Из всех страдалиц я — самая жалкая. Из всех женщин я — несчастнейшая. Чем большим было мое счастье, когда ты любил меня больше всего на свете, тем горше мои страдания сейчас, после твоего падения и моего позора. Ибо чем выше скала, тем губительнее падение с нее. Среди великих и благородных женщин разве кого-то превозносили, как превозносили меня? И кто из них перенес больший позор и страдания? Какую славу я обрела в тебе и какие страдания! Не знала я меры ни в счастье, ни в горе и, прежде чем стать величайшей страдалицей, вкусила сперва величайшего счастья, и избыток радости завершился избытком скорби.

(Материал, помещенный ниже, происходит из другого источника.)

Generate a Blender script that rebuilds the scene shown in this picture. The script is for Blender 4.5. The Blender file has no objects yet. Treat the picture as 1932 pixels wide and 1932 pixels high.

Если же к моим страданиям прибавить все, что пришлось перенести тебе, то разве была судьба хоть как-то справедлива к нам? Наслаждаясь любовью тайно, в блуде (или как еще назвать то, что было межу нами), мы избегали Божьего гнева. Но когда мы решили исправить содеянное беззаконие, поступив по закону, и скрыли позор блудодеяния священными узами брака, Господь тяжко покарал нас. Не препятствуя так долго греховному союзу, Он разрушил союз священный. Наказание, которому подверг Он тебя, подобало разве что мужу, застигнутому в прелюбодеянии. Но участь, полагающаяся прелюбодеям, пала на тебя за заключение брака — а ведь ты верил, что, раскаявшись и обвенчавшись, мы искупим совершенный грех. Но наказание, которое жены неверные наводят на любовников своих, навела на тебя жена твоя же, верная тебе, как никому.
Каково же мне? Неужели я была рождена на свет, чтобы стать причиной несчастья? Неужели удел женщин — приносить горе любимому, особенно если он талантлив и велик? Не зря же в Притчах мудрец учит юношу опасаться женщин и бегать от них, ибо многих мужей погубили они! Не зря Экклезиаст пишет, что горше смерти — женщина!
Радости любви, которые мы испытали вместе, были чересчур сладки, чтобы сожалеть о них, да и вряд ли удастся изгнать их из сердца. Куда бы я ни глянула, о чем бы ни помышляла — они всегда перед глазами моими и всегда в памяти у меня, пробуждая успокоившиеся было воспоминания и вновь раздувая костер былых чувств. Память о том, что пережили мы, не оставляет меня даже во сне. И во время святой мессы, когда, казалось, помыслы должны быть чище, а молитвы — идти из самых глубин сердца, в воображении моем снова возникают утехи, которым предавались мы, и я думаю больше о грехе моем, нежели о молитве к Господу. Воистину, мне следовало бы сокрушаться в грехах, которые совершила, но вместо этого только вздыхаю об утраченном счастье.